End of the Line

Gardening Gone Wild has invited garden bloggers for the last Picture This Photo Contest of the year. The topic is "End of the Line", which can be taken literal or metaphorical. It's been fun to see what people have come up with, including our own Country Mouse with her End of the Line for the Brush Pile post.

For me, the post was a sad reminder that by mid-November, it's usually no longer possible to dry clothes outside, so it's the end of the clothesline until the days get longer and warmer.

My mother never had a dryer, and I never stopped drying clothes outside during the warmer time of year (disclaimer: usually Mr. Mouse is responsible for the laundry and does the work, but philosophical, we agree on this matter). Laundry smells much better, the energy savings are significant, and it really doesn't take that long to hang things.

We own multiple contraptions for hanging things outside. The Japanese square-with-clothespins is very convenient for socks and underwear. You just put the basket with the wet laundry somewhere elevated and pin everything, then you hang up the whole square. No bending down for each sock. Also an easy way to presort socks by color.

For clothesline overflow, we have a rack. We actually use the rack inside in winter for synthetics we don't want to stick in the dryer. The rack folds up small and goes into the shed or closet.

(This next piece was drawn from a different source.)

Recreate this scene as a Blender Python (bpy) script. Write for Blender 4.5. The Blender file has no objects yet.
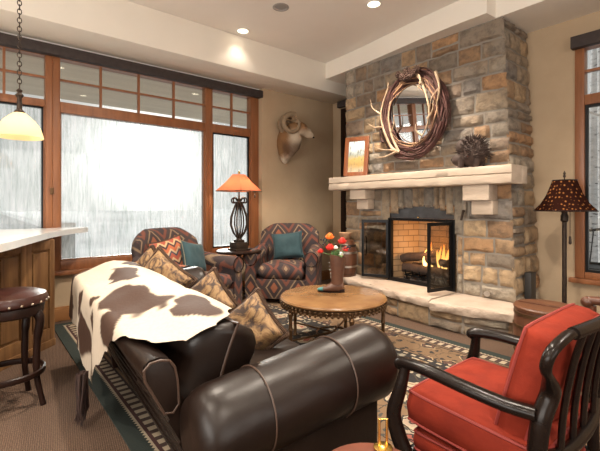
import bpy, bmesh, math, random
from mathutils import Vector, Matrix, noise
PI = math.pi
sc = bpy.context.scene
COL = sc.collection
R = random.Random(7)

# ------------------------------------------------------------------ helpers
def V(*a): return Vector(a)

class MB:
    """collects shapes, then links them as ONE mesh object"""
    def __init__(s): s.bm = bmesh.new()
    def box(s, x0, x1, y0, y1, z0, z1, m=None, bevel=0, seg=2):
        vs = [s.bm.verts.new((x, y, z)) for x in (x0, x1) for y in (y0, y1) for z in (z0, z1)]
        idx = [(0,1,3,2),(4,6,7,5),(0,4,5,1),(2,3,7,6),(0,2,6,4),(1,5,7,3)]
        fs = [s.bm.faces.new([vs[i] for i in f]) for f in idx]
        if m is not None:
            for v in vs: v.co = m @ v.co
        if bevel:
            es = list({e for f in fs for e in f.edges})
            bmesh.ops.bevel(s.bm, geom=es, offset=bevel, segments=seg, profile=.6, affect='EDGES')
        return s
    def rings(s, rings, cap=True, closed=False, wrap=True):
        rr = [[s.bm.verts.new(p) for p in r] for r in rings]
        n = len(rr[0]); k = len(rr)
        for i in range(k if closed else k-1):
            a, b = rr[i], rr[(i+1) % k]
            for j in range(n if wrap else n-1):
                j2 = (j+1) % n
                try: s.bm.faces.new((a[j], a[j2], b[j2], b[j]))
                except ValueError: pass
        if cap and not closed and wrap:
            s.bm.faces.new(rr[0][::-1]); s.bm.faces.new(rr[-1])
        return s
    def tube(s, pts, r, seg=8, closed=False, flat=None):
        pts = [Vector(p) for p in pts]; n = len(pts)
        rad = r if isinstance(r, (list, tuple)) else [r]*n
        up = None; rings = []
        for i, p in enumerate(pts):
            if closed: t = pts[(i+1) % n]-pts[i-1]
            else: t = pts[min(i+1, n-1)]-pts[max(i-1, 0)]
            t.normalize()
            if up is None:
                up = Vector((0,0,1)) if abs(t.z) < .9 else Vector((1,0,0))
            up = (up - t*up.dot(t)); up.normalize()
            sd = t.cross(up)
            fx, fy = flat if flat else (1, 1)
            rings.append([p + (sd*math.cos(q)*fx + up*math.sin(q)*fy)*rad[i] for q in [2*PI*j/seg for j in range(seg)]])
        return s.rings(rings, cap=not closed, closed=closed)
    def lathe(s, prof, c=(0,0,0), seg=24, cap=True, m=None):
        rings = [[Vector((max(r,1e-4)*math.cos(2*PI*j/seg), max(r,1e-4)*math.sin(2*PI*j/seg), z)) for j in range(seg)] for r, z in prof]
        c = Vector(c)
        rings = [[(m @ p if m is not None else p)+c for p in r] for r in rings]
        return s.rings(rings, cap=cap)
    def prism(s, poly, z0, z1, m=None, bevel=0):
        """poly of (x,y), extruded in z; m maps local to final"""
        a = [s.bm.verts.new((x, y, z0)) for x, y in poly]; b = [s.bm.verts.new((x, y, z1)) for x, y in poly]
        n = len(poly)
        fs = [s.bm.faces.new(a[::-1]), s.bm.faces.new(b)]
        for i in range(n): fs.append(s.bm.faces.new((a[i], a[(i+1) % n], b[(i+1) % n], b[i])))
        if m is not None:
            for v in a+b: v.co = m @ v.co
        if bevel:
            es = list({e for f in fs[:2] for e in f.edges})
            bmesh.ops.bevel(s.bm, geom=es, offset=bevel, segments=2, profile=.6, affect='EDGES')
        return s
    def ball(s, c, r, sc_=(1,1,1), m=None, seg=14, rg=9):
        rings = []
        for i in range(rg+1):
            th = PI*i/rg
            rr = max(math.sin(th), .02)
            rings.append([Vector((r*sc_[0]*rr*math.cos(2*PI*j/seg), r*sc_[1]*rr*math.sin(2*PI*j/seg), -r*sc_[2]*math.cos(th))) for j in range(seg)])
        c = Vector(c)
        rings = [[(m @ p if m is not None else p)+c for p in q] for q in rings]
        return s.rings(rings)
    def xf(s, m):
        bmesh.ops.transform(s.bm, matrix=m, verts=s.bm.verts); return s
    def jitter(s, amp, sc_=6):
        for v in s.bm.verts: v.co += noise.noise_vector(v.co*sc_)*amp
        return s
    def build(s, name, mat, parent=None, smooth=True, ang=38, world=False):
        bm = s.bm
        if world and parent is not None:
            bmesh.ops.transform(bm, matrix=(Matrix.Translation(parent.location) @ parent.rotation_euler.to_matrix().to_4x4()).inverted(), verts=bm.verts)
        bmesh.ops.recalc_face_normals(bm, faces=bm.faces)
        if smooth:
            for f in bm.faces: f.smooth = True
            for e in bm.edges:
                if len(e.link_faces) == 2 and e.calc_face_angle(0) > math.radians(ang): e.smooth = False
        me = bpy.data.meshes.new(name); bm.to_mesh(me); bm.free()
        o = bpy.data.objects.new(name, me); COL.objects.link(o)
        if mat: me.materials.append(mat)
        if parent: o.parent = parent
        return o

def tag(o, label, cat, group=None, kind=None):
    o['label'] = label; o['category'] = cat
    if group: o['group'] = group
    if kind: o['kind'] = kind
    return o
def thing(name, label, cat, loc=(0,0,0), rz=0, group=None, rot=None):
    o = bpy.data.objects.new(name, None); COL.objects.link(o)
    o.empty_display_size = .1
    o.location = loc; o.rotation_euler = rot if rot else (0, 0, rz)
    return tag(o, label, cat, group)
def struct(o): o['kind'] = 'structure'; return o
def dup(root, loc, rz=None, rot=None, label=None, scale=None):
    r = root.copy(); COL.objects.link(r); r.location = loc
    if rot: r.rotation_euler = rot
    elif rz is not None: r.rotation_euler = (0, 0, rz)
    if label: r['label'] = label
    if scale: r.scale = (scale,)*3
    for ch in list(root.children):
        c = ch.copy(); COL.objects.link(c); c.parent = r
        for g in list(ch.children):
            d = g.copy(); COL.objects.link(d); d.parent = c
    return r
def T(x, y, z): return Matrix.Translation((x, y, z))
def RX(a): return Matrix.Rotation(a, 4, 'X')
def RY(a): return Matrix.Rotation(a, 4, 'Y')
def RZ(a): return Matrix.Rotation(a, 4, 'Z')
def smoothstep(a, b, x):
    t = max(0, min(1, (x-a)/(b-a))); return t*t*(3-2*t)
def spline(pts, n=8):
    pts = [Vector(p) for p in pts]; out = []
    P = [2*pts[0]-pts[1]]+pts+[2*pts[-1]-pts[-2]]
    for i in range(1, len(P)-2):
        for k in range(n):
            t = k/n; a, b, c, d = P[i-1], P[i], P[i+1], P[i+2]
            out.append(.5*((2*b)+(c-a)*t+(2*a-5*b+4*c-d)*t*t+(3*b-a-3*c+d)*t**3))
    out.append(pts[-1]); return out
def interp(tab, x):
    if x <= tab[0][0]: return tab[0][1]
    for (a, b), (c, d) in zip(tab, tab[1:]):
        if x <= c:
            t = (x-a)/(c-a); t = t*t*(3-2*t); return b+(d-b)*t
    return tab[-1][1]

# ------------------------------------------------------------------ materials
class NT:
    def __init__(s, name):
        s.m = bpy.data.materials.new(name); s.m.use_nodes = True
        s.t = s.m.node_tree; s.t.nodes.clear()
        s.out = s.n('ShaderNodeOutputMaterial')
    def n(s, typ, **kw):
        nd = s.t.nodes.new(typ)
        for k, v in kw.items(): setattr(nd, k, v)
        return nd
    def l(s, a, b): s.t.links.new(a, b)
    def val(s, sock, v):
        if hasattr(v, 'is_output') or isinstance(v, bpy.types.NodeSocket): s.l(v, sock)
        else: sock.default_value = v
    def math(s, op, a, b=None, c=None):
        nd = s.n('ShaderNodeMath', operation=op)
        for i, v in enumerate((a, b, c)):
            if v is not None: s.val(nd.inputs[i], v)
        return nd.outputs[0]
    def coord(s, kind='Object'): return s.n('ShaderNodeTexCoord').outputs[kind]
    def mapping(s, vec, scale=(1,1,1), rot=(0,0,0), loc=(0,0,0)):
        nd = s.n('ShaderNodeMapping'); s.l(vec, nd.inputs[0])
        nd.inputs['Scale'].default_value = scale; nd.inputs['Rotation'].default_value = rot; nd.inputs['Location'].default_value = loc
        return nd.outputs[0]
    def noise(s, vec, scale, detail=4, rough=.55, dist=0):
        nd = s.n('ShaderNodeTexNoise'); s.l(vec, nd.inputs['Vector'])
        nd.inputs['Scale'].default_value = scale; nd.inputs['Detail'].default_value = detail
        nd.inputs['Roughness'].default_value = rough; nd.inputs['Distortion'].default_value = dist
        return nd.outputs['Fac']
    def voro(s, vec, scale, feat='F1', rnd=1.0, dim='3D'):
        nd = s.n('ShaderNodeTexVoronoi', feature=feat, voronoi_dimensions=dim); s.l(vec, nd.inputs['Vector'])
        nd.inputs['Scale'].default_value = scale; nd.inputs['Randomness'].default_value = rnd
        return nd
    def ramp(s, fac, stops, interp_='LINEAR'):
        nd = s.n('ShaderNodeValToRGB'); s.val(nd.inputs[0], fac)
        cr = nd.color_ramp; cr.interpolation = interp_
        while len(cr.elements) < len(stops): cr.elements.new(.5)
        for e, (p, c) in zip(cr.elements, stops):
            e.position = p; e.color = (*c, 1) if len(c) == 3 else c
        return nd.outputs[0]
    def mix(s, fac, a, b, mode='MIX'):
        nd = s.n('ShaderNodeMix', data_type='RGBA', blend_type=mode)
        s.val(nd.inputs[0], fac)
        for k, v in ((6, a), (7, b)):
            if isinstance(v, tuple): v = (*v, 1) if len(v) == 3 else v
            s.val(nd.inputs[k], v)
        return nd.outputs[2]
    def bump(s, h, strength=.3, dist=.01):
        nd = s.n('ShaderNodeBump'); s.l(h, nd.inputs['Height'])
        nd.inputs['Strength'].default_value = strength; nd.inputs['Distance'].default_value = dist
        return nd.outputs[0]
    def pbsdf(s, col, rough=.6, metal=0, normal=None, **kw):
        b = s.n('ShaderNodeBsdfPrincipled')
        if isinstance(col, tuple): col = (*col, 1) if len(col) == 3 else col
        s.val(b.inputs['Base Color'], col); s.val(b.inputs['Roughness'], rough); b.inputs['Metallic'].default_value = metal
        if normal is not None: s.l(normal, b.inputs['Normal'])
        for k, v in kw.items():
            kk = k.replace('_', ' ')
            if isinstance(v, tuple) and len(v) == 3: v = (*v, 1)
            s.val(b.inputs[kk], v)
        s.l(b.outputs[0], s.out.inputs[0]); return b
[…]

And here's where the clothes drying business intersects with garden concerns. While we love hanging things up to dry, we don't really want to see the different contraptions (or the laundry) during the rest of the week. Drying clothes on the line is newly fashionable, and some love to have a visible clothesline as garden ornamentation (I might like it if I had a larger garden, but I don't). We prefer other art.

So we put the Japanese square and the rack in the closet, and even the clothesline is retractable and hooks over two screws in the house. We lift it up, and that's the end of the line for the week.

I can't wait to look at everyone else's posts. It's always educational to see what the juror likes and what I enjoy. Though really, I enjoy so many of the posts, I'm glad I don't have to select a winner.


Chloe m said…
I love drying clothes outside. Good luck to you!
I think this is the best idea for end of the line that I have seen!
Jane Doe said…
Great photo! I'm a huge fan of the sun and wind clothes dryer. There's nothing like the sleeping on sheets dried outdoors. Funny I should come across this photo...there was an article about people fighting for the right to hang their clothes outdoors. Can you believe it? Again, colorful fun photo.
What a new approach. I have a clothesline I use all year too, and it never even occurred to me to feature it. And your photos are wonderful.
I have that same clothesline. What fun to see two of my favorite subjects (laundry and gardens) combined!
Town Mouse said…
Well, I'm not so sure that laundry is my favorite topic, but I'd still rather see it outside than listen to the dryer for hours on end...
Susan Tomlinson said…
I have the retractable line that I use now. I wanted to build a folding rack to use in the garden this year but never got around to it.

For some reason, your picture of the Japanese line didn't load for me, and I'm curious about it. I'll google it and see what the story is. The idea of not bending down for every sock appeals to me.

We have perfect spring/summer/fall wether to hang clothes outside, but for some reason, I just don't get around to it. I need to work out a system to where it is more convenient. Actually, it is probably not that much more inconvenient than hanging them up, but it certainly feels that way.

I just need to square my shoulders and start doing it. No more excuses.
Country Mouse said…
This was great - I love the pictures and I love how color co-ordinated your washing is ;0) Good for photography to be sure - I love your entry for the competition! I'd love to put up a retractable line, but I need to figure out the end points. There is nothing tall enough near our house, so we'd have to put up a pole. I haven't yet thought of another purpose for said pole. Can't really put a bird house on top. Some young English visitors were totally horrified when they saw me putting washing into a tumble drier and I reddened with shame!